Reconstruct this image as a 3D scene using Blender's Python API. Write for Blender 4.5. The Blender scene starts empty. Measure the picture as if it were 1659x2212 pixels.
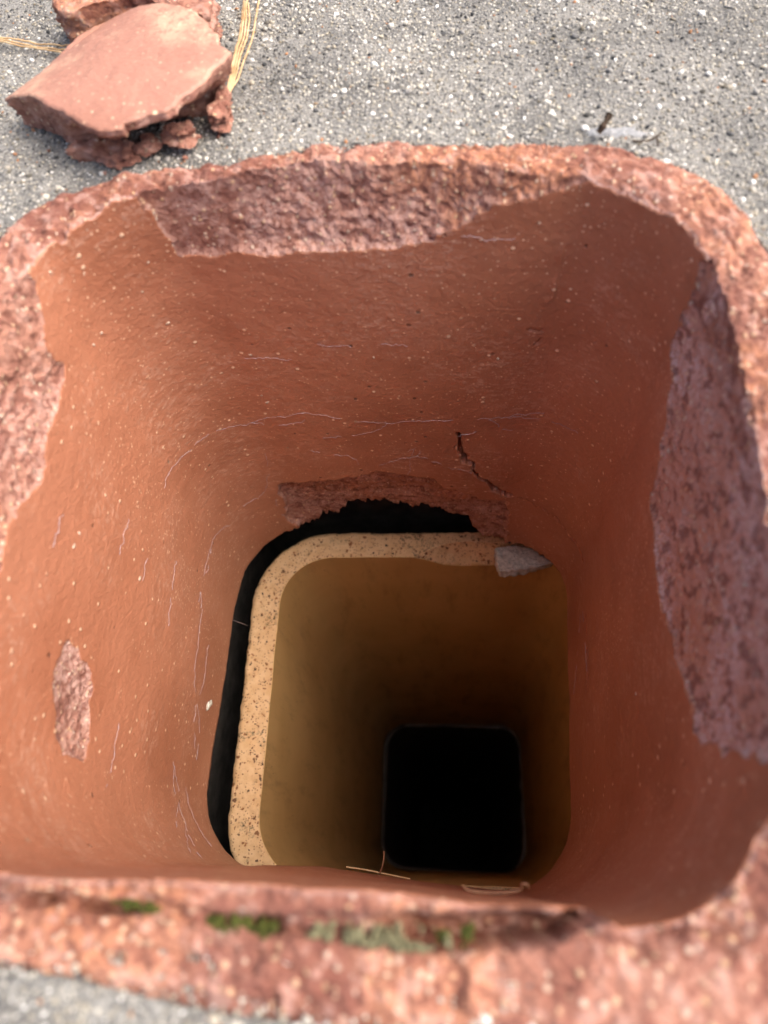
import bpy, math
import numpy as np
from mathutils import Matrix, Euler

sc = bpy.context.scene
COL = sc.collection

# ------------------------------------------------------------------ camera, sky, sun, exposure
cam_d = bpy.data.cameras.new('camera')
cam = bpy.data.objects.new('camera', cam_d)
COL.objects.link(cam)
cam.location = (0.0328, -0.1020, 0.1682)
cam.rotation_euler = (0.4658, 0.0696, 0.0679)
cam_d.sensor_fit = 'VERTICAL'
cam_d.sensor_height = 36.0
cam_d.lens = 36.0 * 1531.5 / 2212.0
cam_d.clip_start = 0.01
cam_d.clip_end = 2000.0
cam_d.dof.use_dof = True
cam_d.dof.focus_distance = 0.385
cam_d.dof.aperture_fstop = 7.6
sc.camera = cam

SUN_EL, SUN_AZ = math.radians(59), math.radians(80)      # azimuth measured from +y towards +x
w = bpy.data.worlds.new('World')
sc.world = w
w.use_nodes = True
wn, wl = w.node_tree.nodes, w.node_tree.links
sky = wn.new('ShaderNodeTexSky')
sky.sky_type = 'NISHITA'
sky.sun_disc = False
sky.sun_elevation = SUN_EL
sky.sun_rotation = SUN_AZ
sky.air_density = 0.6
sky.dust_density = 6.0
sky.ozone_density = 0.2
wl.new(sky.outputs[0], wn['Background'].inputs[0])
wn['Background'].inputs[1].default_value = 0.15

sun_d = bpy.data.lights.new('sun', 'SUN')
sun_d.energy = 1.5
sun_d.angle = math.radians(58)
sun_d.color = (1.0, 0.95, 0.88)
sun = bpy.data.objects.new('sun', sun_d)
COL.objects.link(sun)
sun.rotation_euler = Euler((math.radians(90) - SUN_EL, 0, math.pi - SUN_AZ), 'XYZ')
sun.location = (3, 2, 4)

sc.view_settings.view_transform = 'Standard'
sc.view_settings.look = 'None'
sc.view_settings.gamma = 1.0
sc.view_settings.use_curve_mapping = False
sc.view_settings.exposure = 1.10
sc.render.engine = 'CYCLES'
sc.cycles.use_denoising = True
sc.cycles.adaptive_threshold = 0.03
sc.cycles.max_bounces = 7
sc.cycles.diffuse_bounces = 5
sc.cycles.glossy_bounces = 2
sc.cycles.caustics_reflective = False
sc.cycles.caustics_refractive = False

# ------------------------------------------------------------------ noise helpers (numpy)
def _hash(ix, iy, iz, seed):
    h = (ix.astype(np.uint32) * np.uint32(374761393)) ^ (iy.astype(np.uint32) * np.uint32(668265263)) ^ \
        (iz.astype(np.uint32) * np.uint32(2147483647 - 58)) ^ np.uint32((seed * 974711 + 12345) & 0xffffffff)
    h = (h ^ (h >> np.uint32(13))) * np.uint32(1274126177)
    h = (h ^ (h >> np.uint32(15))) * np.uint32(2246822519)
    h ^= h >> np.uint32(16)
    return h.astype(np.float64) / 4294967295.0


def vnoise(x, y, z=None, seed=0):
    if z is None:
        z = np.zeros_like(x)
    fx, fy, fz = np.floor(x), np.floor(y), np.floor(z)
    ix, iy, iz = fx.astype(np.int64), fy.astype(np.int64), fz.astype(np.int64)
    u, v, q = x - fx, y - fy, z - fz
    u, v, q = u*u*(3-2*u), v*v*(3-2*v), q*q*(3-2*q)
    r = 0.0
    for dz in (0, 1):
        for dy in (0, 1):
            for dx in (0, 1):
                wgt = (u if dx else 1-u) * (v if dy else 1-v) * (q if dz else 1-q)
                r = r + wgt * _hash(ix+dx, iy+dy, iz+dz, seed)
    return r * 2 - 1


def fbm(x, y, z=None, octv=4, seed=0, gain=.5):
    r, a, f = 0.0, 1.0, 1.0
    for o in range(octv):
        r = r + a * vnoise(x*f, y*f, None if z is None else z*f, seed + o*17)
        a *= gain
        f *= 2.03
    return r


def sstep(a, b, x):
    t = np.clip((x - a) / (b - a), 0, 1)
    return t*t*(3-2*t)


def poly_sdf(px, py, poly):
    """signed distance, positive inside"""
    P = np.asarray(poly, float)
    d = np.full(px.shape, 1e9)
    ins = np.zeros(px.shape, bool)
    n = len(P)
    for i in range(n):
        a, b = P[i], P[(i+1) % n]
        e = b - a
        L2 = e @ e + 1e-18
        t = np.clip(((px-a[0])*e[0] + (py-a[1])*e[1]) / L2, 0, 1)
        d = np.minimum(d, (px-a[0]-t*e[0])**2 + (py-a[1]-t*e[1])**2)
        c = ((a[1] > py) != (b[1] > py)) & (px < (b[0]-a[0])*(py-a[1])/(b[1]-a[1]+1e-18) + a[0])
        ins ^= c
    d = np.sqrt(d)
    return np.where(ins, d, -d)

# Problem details
Begin at the first line of the material and copy each line exactly through the one containing "from mathutils import Matrix, Euler". Omit pictures.

# Written response
Reconstruct this image as a 3D scene using Blender's Python API. Write for Blender 4.5. The Blender scene starts empty. Measure the picture as if it were 1659x2212 pixels.
import bpy, math
import numpy as np
from mathutils import Matrix, Euler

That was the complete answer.